There are authenticated attacks by rabid wolves, but rabies has always been rare in wolves on the North American continent. The best verified attack by a wolf occurred in Ontario in 1942. The subject was hiking along a wooded trail at night, but escaped with some rips, tears, and bruises.

Hearing a wolf howl at night can give one an eerie feeling. On more than one occasion, while awaiting dawn in a deer stand or duck blind, the wail of a wolf will make your hair stand on end and you’ll grip your gun a little tighter. No cause for alarm, however, a wolf never howls, or makes any other sounds when hunting. He’s merely sending signals to others, or is announcing his presence or position.

Hunting wolves is not legal

Minnesota's gray wolves are once again officially endangered.

The U.S. Fish and Wildlife Service published a rule Sept. 16 that formally returned about 4,000 gray wolves in the Upper Midwest,including Minnesota, to the federal endangered species list. They were removed from the list in May.

According to the Star Tribune newspaper, the rule sealed a deal made with environmental groups earlier this summer, when the agency promised to reinstate the wolves' protected status while considering its next move.

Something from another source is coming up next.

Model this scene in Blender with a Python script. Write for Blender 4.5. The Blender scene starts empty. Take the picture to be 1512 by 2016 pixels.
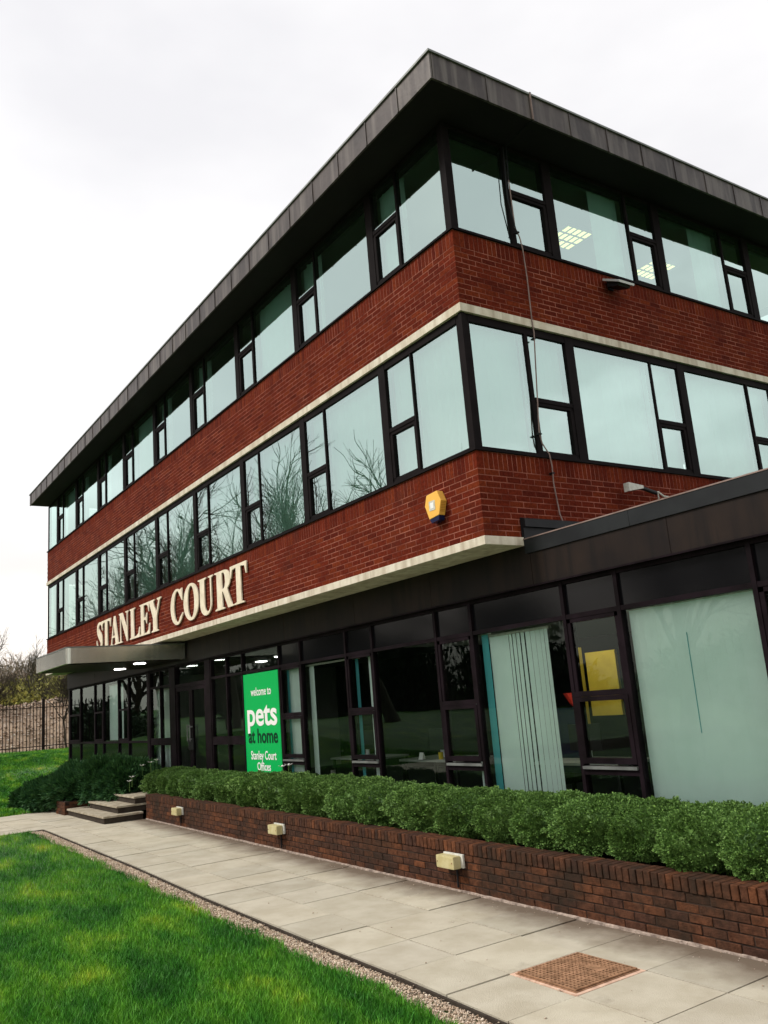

The new designation makes it illegal for Minnesota landowners to kill wolves they catch in the act of preying upon livestock, pets or guard animals.

If hunting becomes legal again, here are some tips: A wolf trots along at perhaps five miles an hour in a wandering manner. Locating a den old and abandoned or currently occupied is a find indeed. There will be evidence of comings and goings with many tracks, evidence of small prey kills. Wolves travel alone or in pairs. The best bait is the entrails of a deer or domestic animal or bird — the more stench, the better. A wolf sniffs the ground, and if your bait is anywhere within the hunting range of a wolf he’ll find it. You must hunt upwind; have scent stifling preparations prior to hunting before you ever enter the woods.